Si lo aceptamos ahora ¿Qué impide que mañana el Estado nos pida plata “prestada” para financiar déficits en la educación escolar pública o en el sistema público de salud? ¿No pagamos acaso suficientes impuestos? ¿Por qué habría el Estado de esforzarse en tener mayor recaudación vía crecimiento económico o en cortar el gasto público mal evaluado, si siempre estarán los chilenos para “prestarle” la plata?
Si el Estado tenía recursos hoy para contribuirlos al FAPP, como dice la reforma ¿Por qué no los destinó a financiar los beneficios sociales que viene prometiendo? Y si no tenía suficiente para financiar todo lo que prometió (en un año electoral) ¿Por qué no entregar lo que pueda y no más? Esa regla, tan habitual en cualquier presupuesto familiar, no aplica a la política.

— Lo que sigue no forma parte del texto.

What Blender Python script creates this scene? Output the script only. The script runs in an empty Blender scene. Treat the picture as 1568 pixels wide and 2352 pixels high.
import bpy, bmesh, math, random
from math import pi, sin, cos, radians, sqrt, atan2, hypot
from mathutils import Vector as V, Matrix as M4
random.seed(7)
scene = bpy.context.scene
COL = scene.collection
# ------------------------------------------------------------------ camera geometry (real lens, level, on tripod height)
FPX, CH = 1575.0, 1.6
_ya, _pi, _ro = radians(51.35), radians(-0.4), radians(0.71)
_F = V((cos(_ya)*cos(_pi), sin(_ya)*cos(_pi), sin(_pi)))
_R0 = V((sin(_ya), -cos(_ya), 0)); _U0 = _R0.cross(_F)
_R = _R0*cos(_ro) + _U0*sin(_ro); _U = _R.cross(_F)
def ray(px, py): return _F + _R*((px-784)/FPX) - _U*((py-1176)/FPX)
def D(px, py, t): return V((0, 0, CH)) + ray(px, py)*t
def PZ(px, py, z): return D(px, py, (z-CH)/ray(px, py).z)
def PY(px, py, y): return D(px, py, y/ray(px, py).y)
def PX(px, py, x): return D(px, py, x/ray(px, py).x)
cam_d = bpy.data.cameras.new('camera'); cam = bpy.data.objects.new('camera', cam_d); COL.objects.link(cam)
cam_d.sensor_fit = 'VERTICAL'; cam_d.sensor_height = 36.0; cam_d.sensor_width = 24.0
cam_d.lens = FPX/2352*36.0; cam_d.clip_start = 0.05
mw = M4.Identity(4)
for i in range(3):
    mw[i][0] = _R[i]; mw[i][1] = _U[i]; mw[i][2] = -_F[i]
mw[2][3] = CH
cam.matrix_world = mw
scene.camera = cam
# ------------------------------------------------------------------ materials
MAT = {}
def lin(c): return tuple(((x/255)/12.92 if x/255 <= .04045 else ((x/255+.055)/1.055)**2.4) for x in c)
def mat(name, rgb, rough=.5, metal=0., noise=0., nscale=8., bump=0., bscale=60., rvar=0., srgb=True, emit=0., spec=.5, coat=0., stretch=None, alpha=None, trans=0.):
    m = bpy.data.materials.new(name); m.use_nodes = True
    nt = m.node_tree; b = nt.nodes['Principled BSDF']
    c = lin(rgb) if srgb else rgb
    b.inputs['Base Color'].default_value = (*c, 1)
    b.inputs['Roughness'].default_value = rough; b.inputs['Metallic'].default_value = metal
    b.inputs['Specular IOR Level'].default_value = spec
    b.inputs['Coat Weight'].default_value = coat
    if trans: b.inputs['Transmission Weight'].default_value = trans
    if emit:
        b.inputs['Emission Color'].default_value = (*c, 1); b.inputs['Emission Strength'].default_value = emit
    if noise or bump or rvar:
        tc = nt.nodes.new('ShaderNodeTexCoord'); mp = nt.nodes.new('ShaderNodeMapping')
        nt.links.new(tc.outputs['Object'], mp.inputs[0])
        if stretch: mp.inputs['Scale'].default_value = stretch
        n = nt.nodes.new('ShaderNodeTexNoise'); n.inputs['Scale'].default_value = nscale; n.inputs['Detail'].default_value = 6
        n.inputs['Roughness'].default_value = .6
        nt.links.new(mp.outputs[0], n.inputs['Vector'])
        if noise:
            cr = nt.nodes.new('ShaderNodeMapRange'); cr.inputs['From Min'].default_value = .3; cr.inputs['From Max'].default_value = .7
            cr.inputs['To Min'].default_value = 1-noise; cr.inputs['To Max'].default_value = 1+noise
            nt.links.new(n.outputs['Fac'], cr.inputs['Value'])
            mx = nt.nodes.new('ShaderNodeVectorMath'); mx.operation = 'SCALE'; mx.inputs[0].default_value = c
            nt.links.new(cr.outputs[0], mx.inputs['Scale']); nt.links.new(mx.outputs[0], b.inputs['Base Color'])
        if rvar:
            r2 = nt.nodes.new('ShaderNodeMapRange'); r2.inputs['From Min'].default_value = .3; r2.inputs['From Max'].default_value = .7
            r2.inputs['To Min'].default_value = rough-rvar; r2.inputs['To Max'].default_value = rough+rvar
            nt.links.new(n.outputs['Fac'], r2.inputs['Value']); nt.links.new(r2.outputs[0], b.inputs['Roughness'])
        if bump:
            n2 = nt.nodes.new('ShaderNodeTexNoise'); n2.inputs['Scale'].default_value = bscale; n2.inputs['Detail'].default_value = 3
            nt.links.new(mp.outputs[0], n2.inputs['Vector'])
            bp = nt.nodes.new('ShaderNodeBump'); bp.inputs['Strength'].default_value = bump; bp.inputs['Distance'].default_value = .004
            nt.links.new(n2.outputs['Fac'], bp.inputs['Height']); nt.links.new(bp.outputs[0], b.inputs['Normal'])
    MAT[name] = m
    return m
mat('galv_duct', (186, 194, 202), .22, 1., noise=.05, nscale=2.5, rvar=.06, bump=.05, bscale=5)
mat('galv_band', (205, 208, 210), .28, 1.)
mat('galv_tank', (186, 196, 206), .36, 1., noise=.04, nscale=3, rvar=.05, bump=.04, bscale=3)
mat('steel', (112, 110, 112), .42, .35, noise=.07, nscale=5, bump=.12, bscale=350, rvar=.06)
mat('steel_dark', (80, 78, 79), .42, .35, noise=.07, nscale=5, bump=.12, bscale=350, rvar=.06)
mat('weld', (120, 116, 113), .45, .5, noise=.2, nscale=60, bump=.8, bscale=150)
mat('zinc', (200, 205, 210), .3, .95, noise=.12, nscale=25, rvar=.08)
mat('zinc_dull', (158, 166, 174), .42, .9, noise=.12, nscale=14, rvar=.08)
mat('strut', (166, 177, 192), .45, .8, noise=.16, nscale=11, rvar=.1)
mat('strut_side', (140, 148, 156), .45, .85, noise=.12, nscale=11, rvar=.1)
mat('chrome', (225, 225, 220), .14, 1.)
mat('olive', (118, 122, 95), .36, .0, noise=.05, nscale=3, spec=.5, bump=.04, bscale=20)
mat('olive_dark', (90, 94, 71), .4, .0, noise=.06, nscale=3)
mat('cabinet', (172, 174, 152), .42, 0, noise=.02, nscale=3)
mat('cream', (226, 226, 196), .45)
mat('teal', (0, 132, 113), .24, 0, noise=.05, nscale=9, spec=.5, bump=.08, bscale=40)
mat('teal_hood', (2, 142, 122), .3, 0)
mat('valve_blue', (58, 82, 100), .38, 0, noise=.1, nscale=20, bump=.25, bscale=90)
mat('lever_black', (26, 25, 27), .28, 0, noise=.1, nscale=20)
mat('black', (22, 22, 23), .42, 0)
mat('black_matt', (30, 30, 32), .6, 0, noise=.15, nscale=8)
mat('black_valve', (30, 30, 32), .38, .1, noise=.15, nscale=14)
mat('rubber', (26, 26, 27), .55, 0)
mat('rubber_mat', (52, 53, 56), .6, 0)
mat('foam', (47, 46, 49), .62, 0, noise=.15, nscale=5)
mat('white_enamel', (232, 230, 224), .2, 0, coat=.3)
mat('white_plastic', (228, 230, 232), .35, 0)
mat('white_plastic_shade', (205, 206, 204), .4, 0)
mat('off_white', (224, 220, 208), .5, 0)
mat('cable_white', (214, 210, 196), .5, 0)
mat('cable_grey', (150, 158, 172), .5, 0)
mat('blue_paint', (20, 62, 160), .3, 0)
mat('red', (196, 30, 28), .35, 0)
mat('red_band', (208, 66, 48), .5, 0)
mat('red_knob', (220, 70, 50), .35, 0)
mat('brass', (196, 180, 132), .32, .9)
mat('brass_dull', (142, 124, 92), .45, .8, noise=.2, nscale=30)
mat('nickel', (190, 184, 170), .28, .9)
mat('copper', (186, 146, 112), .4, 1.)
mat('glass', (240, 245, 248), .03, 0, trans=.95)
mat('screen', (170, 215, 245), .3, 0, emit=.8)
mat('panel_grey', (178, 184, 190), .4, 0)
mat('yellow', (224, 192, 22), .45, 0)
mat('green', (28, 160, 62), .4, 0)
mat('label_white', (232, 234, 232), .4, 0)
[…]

Luego, y más allá de mi desacuerdo con la fórmula del “préstamo”, si el FAPP resulta superavitario ¿Por qué no se contempló que nos paguen la “deuda” antes o que los cotizantes disminuyeran el aporte forzado? No solo no se hizo, sino que, cuando eso ocurra, la regla por default es que el Estado ponga menos recursos. De los cotizantes ni hablar.
Concluyo diciendo que era y es imprescindible fortalecer el pilar contributivo del sistema chileno de pensiones, materia en la que hay un claro y transversal consenso. En esa línea, surgieron propuestas que ameritaban ser consideradas, sobre todo con el leverage que tenía Chilevamos. Pero pudo más la premura (y no la deliberación, propia del Congreso) y el vértigo por los acuerdos. Ello ha implicado que la derecha termine dividida y con muchos políticos del sector tratando de “bots” a personas cercanas, que tenían aprensiones fundadas, en un año en que la unidad era clave.